4. The Adjudicating Authority, after due process, vide Order-in-Original No. 21/2011 dated 10.06.2011 sanctioned a partial refund while rejecting an amount of Rs.40,44,376/- and against the said rejection, the appellant preferred first appeal. The First Appellate Authority, after hearing, granted a partial refund. The First Appellate Authority has held that wherever the appellant had produced original invoices with regard to GTA and Port Services which were duly verified by the Department, the appellant would be eligible for refund meaning thereby that wherever photocopy of invoices was produced, no refund was to be granted. With regard to the time-bar aspect, however, he had directed the Department to look into the same while sanctioning the refund. He had made it clear that the appellant was eligible for refund wherever the claim was made within one year, as specified under Section 11B of the Central Excise Act, 1944. Not satisfied with the above order of the First Appellate Authority, the appellant has come in appeal before this forum.

5. The appellant’s only grievance, therefore that is to be addressed by us is: whether the direction of the First Appellate Authority to deny the refund for non-submission of original invoices is correct?

6. Shri M. Karthikeyan, Learned Advocate appearing for the appellant, would submit at the outset that the order of the First Appellate Authority was clearly beyond the scope of the very Show Cause Notice. He further invited our attention to Notification No. 17/2009 dated 07.07.2009 to urge that even in the said Notification it is nowhere prescribed as to the production of original input service invoices.
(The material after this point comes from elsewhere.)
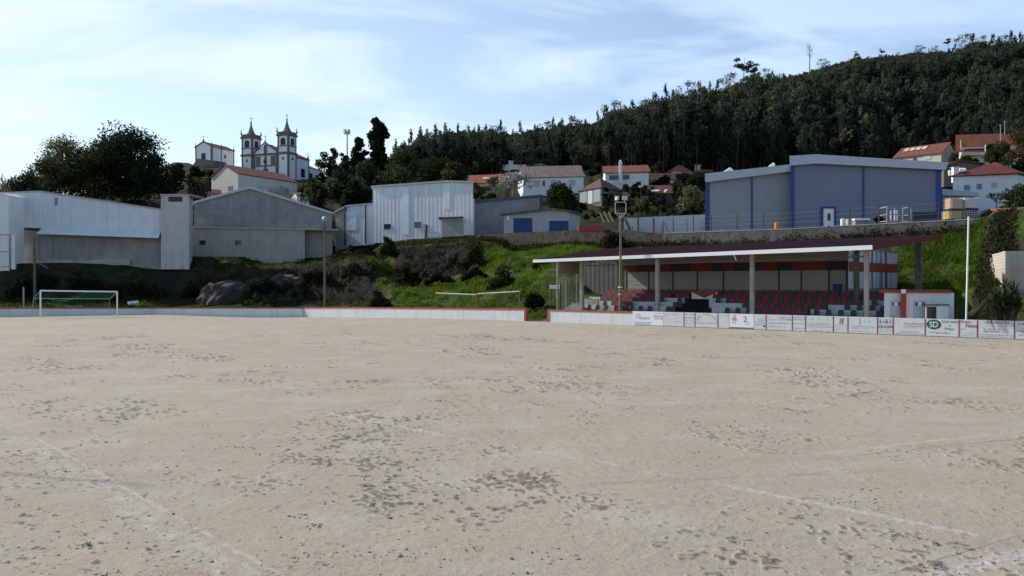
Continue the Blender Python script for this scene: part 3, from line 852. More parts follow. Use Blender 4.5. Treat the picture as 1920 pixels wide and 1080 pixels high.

7. Per contra, Smt. Sridevi Taritla, Learned Additional Commissioner for the Revenue, relied on the findings of the lower authorities.

8. We have anxiously considered the rival contentions and we have also gone through the Notification No. 17/2009 dated 07.07.2009, placed on record.

9. The explanation under the proviso in the said Notification at (g) prescribes as under:-

(g) for each taxable service specified in column (3) of the said Table, the exporter shall enclose all the documents specified in corresponding entry in column (4) of the said Table and the Form A-I with the claim of refund;”

[Emphasized by us for clarity]

10. From the above, it is clear that the Notification only requires the production of documents and it is not in dispute that the appellant had indeed produced the documents (though a few photocopy of some invoices). Thus, we are of the clear view that the appellant has complied with the requirement of the Notification under which it had claimed the refund. The view, therefore, of the lower authorities that the refund cannot be granted for non-production of original documents / export invoices is not a requirement of the said subordinate legislation.

11. Accordingly, we are of the view that the authorities below have erred in rejecting the refund claim, for which reason the impugned order, to the extent it is challenged before us, cannot be sustained and consequently, the same is set aside.

12. The appeal is allowed with consequential benefits, if any, as per law.